OBJECTIVE
Below are the records. List every line holding the word "that".
==== SOURCE DATA
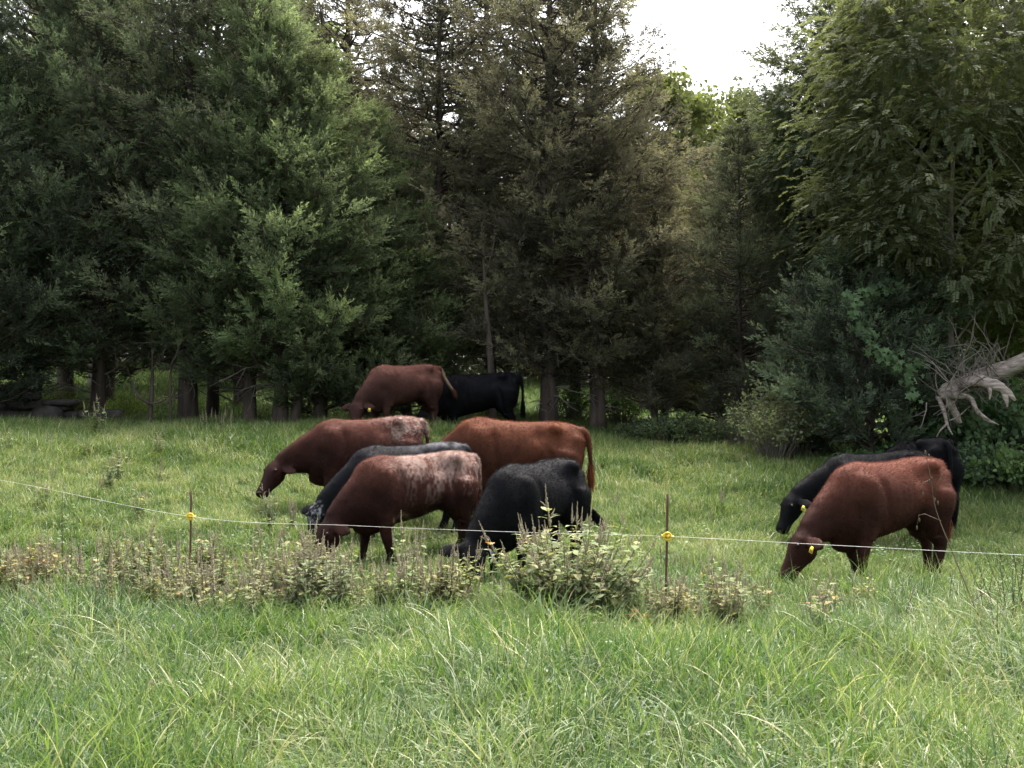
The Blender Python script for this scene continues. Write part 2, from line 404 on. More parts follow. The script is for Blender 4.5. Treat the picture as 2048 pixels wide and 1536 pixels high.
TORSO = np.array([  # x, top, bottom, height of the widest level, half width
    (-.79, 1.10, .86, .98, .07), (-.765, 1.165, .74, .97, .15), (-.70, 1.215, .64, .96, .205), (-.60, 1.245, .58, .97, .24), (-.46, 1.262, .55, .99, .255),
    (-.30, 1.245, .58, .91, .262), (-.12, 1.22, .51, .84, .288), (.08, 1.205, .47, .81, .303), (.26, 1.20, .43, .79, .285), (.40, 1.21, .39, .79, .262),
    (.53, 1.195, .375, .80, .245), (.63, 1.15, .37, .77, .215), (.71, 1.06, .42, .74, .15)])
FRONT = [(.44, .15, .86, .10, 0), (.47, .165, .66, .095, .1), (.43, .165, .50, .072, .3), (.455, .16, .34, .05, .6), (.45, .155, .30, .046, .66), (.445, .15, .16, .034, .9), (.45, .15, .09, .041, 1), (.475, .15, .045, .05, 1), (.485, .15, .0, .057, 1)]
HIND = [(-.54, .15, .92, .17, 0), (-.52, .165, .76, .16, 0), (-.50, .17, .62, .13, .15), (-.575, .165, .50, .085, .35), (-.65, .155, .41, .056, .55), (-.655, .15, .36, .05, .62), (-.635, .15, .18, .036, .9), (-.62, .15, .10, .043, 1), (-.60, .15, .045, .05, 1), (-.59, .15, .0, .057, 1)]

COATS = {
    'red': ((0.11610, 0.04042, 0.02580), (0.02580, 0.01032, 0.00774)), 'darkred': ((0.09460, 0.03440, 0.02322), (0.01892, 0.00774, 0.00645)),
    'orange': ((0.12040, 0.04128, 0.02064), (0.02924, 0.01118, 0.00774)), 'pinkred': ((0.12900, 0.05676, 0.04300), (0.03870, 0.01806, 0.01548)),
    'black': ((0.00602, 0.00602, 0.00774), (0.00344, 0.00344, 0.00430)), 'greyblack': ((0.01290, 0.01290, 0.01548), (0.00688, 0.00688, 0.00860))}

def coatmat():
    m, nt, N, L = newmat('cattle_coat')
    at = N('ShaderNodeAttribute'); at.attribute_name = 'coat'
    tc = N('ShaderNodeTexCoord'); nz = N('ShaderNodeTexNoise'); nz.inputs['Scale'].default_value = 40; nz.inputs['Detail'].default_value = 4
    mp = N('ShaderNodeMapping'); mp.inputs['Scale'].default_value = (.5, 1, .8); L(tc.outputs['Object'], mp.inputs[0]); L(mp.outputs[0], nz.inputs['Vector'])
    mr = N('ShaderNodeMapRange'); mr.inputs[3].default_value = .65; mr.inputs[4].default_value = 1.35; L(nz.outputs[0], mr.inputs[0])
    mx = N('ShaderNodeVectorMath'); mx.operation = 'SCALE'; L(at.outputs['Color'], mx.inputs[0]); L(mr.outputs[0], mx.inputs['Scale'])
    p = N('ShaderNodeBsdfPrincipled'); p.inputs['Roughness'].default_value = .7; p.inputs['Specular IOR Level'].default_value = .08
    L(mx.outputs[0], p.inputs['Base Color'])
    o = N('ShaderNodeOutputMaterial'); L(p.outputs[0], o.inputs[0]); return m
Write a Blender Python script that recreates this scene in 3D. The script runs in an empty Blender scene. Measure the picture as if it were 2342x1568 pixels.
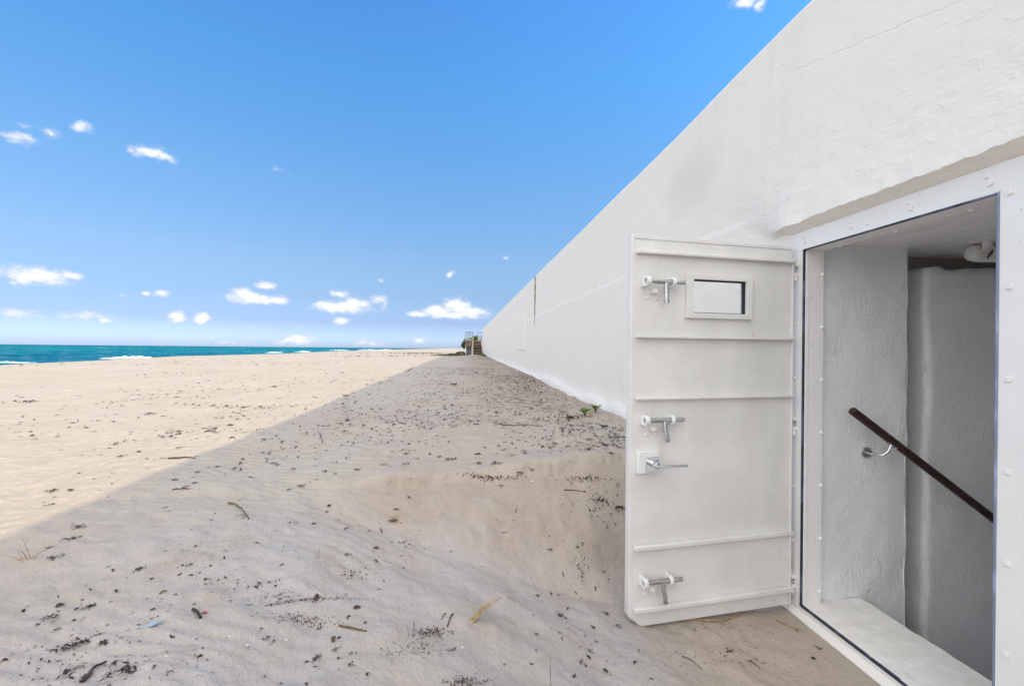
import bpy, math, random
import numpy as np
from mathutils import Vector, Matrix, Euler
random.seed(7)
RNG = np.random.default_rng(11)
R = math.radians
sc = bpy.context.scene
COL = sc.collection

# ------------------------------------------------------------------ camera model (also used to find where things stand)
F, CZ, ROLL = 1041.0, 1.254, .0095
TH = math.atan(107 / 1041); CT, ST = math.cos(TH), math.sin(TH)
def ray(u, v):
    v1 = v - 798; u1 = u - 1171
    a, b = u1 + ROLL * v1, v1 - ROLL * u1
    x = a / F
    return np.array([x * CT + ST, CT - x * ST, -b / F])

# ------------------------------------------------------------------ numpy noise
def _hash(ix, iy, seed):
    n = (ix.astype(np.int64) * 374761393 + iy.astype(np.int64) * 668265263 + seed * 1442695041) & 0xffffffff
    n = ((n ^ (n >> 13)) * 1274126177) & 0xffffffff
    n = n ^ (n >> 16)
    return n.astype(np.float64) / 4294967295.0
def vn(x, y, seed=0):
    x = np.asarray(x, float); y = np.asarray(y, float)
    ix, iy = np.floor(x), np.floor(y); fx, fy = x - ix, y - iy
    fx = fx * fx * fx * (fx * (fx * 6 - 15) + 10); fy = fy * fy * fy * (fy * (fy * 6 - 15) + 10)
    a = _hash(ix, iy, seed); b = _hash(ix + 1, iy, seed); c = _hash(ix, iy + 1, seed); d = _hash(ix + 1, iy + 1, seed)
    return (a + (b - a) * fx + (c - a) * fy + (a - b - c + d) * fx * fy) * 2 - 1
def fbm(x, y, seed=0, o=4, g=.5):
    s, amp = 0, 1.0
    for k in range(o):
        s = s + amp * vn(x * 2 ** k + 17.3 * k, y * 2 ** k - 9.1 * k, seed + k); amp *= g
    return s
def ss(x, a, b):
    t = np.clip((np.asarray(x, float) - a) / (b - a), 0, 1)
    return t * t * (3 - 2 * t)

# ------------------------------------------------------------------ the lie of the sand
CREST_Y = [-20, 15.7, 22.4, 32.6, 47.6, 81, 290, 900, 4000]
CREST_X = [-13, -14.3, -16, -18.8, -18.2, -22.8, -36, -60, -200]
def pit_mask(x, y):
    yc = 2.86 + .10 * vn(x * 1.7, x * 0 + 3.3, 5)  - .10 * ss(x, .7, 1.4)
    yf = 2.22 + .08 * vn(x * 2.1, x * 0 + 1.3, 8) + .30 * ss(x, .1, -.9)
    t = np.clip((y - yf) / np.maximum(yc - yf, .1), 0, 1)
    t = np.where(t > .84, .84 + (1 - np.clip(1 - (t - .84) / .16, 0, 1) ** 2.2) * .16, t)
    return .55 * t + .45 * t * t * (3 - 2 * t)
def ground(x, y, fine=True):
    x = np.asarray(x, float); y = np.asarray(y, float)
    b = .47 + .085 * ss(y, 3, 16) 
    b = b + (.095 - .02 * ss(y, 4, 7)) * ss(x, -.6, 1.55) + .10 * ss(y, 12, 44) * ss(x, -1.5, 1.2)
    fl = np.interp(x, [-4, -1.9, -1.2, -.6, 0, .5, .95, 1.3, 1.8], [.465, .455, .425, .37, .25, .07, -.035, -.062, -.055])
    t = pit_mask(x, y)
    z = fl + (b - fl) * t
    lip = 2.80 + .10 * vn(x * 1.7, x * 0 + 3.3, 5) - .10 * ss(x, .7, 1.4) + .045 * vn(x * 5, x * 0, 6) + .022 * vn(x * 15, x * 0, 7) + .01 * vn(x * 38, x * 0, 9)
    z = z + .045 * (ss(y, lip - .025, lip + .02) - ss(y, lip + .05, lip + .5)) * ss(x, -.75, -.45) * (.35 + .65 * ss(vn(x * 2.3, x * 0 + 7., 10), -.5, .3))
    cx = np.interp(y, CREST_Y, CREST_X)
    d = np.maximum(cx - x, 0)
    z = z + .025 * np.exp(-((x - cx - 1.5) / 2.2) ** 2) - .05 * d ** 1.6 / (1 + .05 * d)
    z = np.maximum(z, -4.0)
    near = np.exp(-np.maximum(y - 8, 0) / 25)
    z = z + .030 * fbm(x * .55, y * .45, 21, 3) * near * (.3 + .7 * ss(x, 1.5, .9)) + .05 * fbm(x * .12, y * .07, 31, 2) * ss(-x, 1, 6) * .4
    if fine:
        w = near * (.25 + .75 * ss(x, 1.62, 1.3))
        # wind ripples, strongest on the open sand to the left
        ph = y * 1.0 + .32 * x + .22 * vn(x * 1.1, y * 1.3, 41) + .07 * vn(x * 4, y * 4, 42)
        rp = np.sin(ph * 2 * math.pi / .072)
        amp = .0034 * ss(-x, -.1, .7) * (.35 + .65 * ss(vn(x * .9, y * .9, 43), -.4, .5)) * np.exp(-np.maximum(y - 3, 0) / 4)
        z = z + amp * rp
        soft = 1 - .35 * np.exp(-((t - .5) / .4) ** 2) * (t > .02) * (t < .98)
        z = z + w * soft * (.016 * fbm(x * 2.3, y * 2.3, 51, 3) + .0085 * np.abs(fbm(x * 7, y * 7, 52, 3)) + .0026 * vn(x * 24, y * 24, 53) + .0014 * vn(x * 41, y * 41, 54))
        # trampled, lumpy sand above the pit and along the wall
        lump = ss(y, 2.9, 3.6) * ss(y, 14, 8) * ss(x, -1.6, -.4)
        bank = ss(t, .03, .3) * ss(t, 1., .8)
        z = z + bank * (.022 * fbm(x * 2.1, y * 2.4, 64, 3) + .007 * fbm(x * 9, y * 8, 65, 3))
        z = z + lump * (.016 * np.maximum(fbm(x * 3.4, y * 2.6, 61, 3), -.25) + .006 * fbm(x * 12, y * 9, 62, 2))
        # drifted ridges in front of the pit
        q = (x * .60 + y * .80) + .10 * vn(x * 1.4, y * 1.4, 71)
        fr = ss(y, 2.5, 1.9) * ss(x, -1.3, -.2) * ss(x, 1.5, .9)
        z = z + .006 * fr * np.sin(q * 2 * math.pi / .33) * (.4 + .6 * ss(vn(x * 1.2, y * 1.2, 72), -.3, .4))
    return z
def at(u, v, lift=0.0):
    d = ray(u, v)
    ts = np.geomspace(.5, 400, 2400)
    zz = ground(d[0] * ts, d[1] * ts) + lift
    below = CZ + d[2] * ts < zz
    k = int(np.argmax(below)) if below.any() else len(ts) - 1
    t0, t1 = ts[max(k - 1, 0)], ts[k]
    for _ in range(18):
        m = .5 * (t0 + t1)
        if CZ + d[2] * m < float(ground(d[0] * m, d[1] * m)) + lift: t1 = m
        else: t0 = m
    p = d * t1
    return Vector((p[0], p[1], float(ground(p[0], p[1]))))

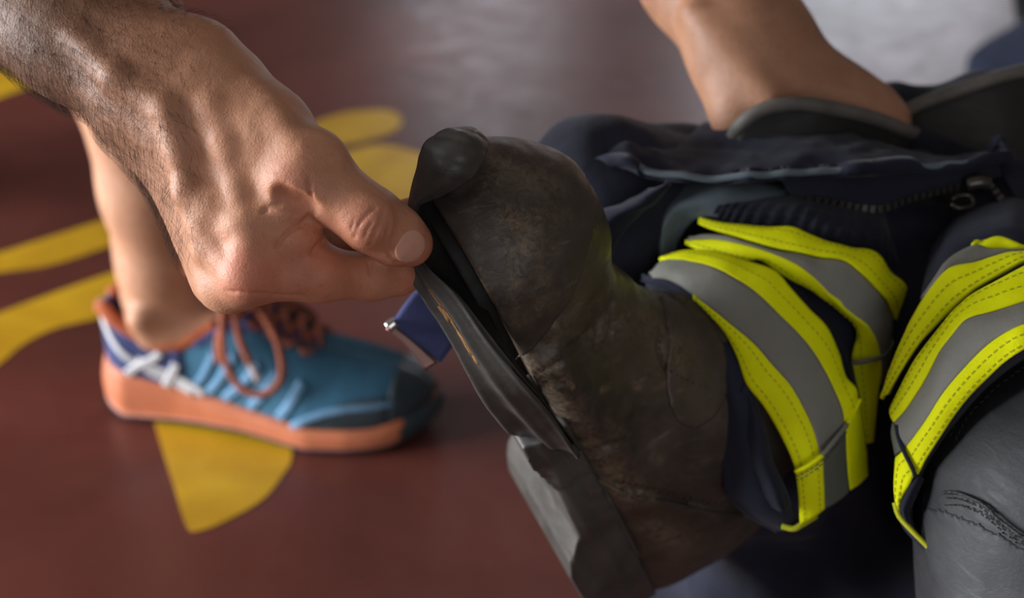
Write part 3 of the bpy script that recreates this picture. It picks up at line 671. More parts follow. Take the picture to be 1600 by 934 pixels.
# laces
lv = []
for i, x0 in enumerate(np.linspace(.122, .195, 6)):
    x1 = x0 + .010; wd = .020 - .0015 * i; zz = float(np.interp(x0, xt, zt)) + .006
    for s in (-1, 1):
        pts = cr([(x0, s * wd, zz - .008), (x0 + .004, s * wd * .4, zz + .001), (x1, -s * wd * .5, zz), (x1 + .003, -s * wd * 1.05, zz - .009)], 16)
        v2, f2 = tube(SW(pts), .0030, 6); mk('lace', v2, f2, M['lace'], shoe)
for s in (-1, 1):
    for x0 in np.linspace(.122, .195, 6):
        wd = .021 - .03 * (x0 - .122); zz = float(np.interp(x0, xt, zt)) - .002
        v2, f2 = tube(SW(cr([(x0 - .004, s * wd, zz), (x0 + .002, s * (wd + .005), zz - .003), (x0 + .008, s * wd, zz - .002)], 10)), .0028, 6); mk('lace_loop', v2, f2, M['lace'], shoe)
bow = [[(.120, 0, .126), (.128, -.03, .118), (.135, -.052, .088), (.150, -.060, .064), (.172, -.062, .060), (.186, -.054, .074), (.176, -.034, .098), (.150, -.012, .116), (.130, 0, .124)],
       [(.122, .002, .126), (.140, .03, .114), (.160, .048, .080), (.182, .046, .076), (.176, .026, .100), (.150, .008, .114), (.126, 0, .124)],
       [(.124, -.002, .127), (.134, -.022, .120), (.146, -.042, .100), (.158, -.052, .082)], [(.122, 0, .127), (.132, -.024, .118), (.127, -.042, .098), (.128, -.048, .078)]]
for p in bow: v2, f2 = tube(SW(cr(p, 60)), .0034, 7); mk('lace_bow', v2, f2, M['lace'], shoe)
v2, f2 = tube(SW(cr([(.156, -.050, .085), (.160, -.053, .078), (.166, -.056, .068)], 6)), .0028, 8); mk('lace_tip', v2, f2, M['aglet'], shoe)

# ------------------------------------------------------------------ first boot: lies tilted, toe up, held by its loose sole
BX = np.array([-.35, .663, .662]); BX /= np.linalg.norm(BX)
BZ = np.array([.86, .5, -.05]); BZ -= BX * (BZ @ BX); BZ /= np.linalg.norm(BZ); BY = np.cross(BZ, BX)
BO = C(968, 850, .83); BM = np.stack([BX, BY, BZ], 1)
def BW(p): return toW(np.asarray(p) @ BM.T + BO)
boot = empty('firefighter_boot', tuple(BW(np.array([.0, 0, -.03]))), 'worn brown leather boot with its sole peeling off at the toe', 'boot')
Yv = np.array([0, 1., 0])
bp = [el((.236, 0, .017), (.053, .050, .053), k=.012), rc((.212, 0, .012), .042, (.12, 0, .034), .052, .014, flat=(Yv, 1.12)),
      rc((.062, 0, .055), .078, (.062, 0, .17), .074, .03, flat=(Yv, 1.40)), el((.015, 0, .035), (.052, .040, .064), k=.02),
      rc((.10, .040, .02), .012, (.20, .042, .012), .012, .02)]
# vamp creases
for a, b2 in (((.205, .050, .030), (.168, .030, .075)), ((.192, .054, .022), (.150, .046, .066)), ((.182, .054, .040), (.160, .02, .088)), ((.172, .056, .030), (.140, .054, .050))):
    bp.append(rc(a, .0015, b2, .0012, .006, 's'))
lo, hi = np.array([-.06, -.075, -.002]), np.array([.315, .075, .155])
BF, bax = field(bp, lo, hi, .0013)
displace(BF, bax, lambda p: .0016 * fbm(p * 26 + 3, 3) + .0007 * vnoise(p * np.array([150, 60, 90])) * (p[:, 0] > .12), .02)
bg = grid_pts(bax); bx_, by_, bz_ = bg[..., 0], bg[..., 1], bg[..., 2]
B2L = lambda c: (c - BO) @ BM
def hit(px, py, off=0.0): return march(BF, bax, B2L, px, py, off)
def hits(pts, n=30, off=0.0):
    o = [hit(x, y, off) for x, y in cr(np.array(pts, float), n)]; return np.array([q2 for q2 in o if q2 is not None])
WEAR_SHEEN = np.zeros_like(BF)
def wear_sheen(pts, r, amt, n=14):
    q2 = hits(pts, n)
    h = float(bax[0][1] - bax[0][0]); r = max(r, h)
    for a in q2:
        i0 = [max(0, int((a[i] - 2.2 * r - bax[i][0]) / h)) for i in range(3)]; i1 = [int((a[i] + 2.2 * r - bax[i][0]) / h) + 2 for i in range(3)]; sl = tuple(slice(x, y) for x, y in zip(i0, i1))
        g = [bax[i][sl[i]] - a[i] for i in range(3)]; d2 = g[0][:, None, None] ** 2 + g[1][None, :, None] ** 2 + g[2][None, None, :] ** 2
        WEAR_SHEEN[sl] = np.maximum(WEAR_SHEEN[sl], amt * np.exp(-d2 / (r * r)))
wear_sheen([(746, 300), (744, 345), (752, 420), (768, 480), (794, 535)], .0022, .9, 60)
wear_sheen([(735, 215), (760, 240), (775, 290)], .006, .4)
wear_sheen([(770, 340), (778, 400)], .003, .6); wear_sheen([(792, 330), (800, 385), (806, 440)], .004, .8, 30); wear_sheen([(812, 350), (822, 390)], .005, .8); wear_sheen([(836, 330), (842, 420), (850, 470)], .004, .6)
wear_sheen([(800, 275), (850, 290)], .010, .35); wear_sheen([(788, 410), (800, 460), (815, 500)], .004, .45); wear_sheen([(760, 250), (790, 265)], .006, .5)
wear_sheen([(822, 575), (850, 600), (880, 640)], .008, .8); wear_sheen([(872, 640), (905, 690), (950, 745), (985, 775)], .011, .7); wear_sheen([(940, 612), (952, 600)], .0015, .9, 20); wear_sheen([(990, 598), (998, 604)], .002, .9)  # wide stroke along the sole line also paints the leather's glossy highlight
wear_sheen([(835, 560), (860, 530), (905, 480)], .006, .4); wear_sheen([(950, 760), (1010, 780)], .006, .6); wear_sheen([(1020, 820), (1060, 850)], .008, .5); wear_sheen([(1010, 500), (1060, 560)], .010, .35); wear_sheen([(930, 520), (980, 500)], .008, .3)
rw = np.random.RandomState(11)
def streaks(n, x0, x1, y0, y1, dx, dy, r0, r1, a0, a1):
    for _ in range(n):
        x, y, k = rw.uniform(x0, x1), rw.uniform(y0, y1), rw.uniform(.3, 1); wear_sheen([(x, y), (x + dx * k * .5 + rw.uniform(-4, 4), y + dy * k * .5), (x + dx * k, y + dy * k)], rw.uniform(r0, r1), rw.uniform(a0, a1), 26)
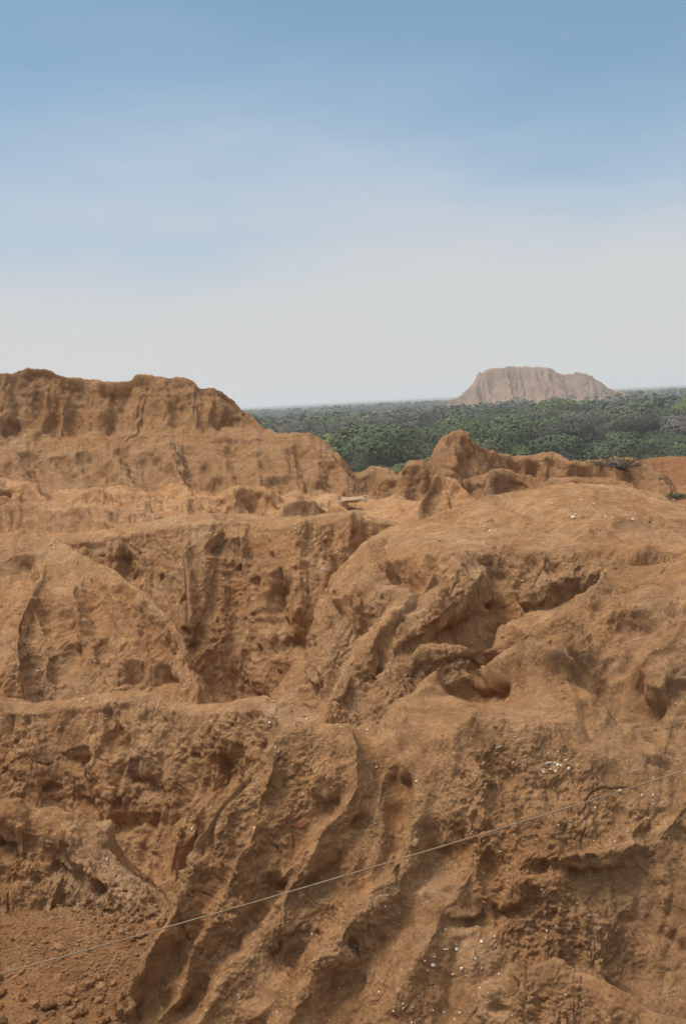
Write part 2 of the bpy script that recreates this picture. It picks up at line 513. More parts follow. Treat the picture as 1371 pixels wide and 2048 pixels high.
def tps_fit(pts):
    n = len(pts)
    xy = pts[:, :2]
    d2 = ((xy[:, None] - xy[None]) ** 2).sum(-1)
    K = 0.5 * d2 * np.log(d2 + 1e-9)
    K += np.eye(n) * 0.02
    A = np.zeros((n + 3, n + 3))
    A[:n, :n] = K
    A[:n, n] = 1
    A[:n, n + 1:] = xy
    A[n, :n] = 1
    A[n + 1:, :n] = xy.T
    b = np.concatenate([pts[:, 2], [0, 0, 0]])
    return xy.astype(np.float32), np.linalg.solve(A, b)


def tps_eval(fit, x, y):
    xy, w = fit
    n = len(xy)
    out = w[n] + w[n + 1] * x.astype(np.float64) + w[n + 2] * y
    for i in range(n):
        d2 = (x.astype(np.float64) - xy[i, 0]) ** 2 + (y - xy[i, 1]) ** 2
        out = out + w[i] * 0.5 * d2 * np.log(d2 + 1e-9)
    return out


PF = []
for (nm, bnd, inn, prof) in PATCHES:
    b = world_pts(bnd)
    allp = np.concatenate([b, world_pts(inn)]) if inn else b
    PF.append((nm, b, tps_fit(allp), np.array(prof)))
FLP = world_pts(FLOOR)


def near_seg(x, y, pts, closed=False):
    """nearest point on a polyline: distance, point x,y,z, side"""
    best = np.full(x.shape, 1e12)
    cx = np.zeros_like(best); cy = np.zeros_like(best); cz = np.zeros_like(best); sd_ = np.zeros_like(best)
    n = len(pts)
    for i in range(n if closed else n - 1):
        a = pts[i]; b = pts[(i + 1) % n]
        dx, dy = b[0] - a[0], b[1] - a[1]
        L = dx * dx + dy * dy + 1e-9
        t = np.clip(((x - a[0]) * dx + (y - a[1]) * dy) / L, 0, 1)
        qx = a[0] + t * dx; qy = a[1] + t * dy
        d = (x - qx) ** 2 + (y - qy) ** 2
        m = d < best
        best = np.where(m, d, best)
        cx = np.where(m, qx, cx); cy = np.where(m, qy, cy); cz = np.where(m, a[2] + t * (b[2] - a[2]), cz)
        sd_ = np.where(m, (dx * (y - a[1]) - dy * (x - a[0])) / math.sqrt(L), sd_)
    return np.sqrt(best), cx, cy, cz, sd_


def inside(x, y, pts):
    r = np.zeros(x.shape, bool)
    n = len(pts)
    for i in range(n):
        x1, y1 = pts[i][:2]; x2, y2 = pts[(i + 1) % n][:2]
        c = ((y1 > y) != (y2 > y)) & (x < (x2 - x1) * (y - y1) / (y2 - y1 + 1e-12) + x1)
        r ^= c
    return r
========
EXERCISE ANSWER
Write a Blender Python script that recreates this scene in 3D. The script runs in an empty Blender scene. Measure the picture as if it were 2342x1568 pixels.
Write part 3 of the bpy script that recreates this picture. It picks up at line 671. More parts follow. Take the picture to be 1600 by 934 pixels.
Write part 2 of the bpy script that recreates this picture. It picks up at line 513. More parts follow. Treat the picture as 1371 pixels wide and 2048 pixels high.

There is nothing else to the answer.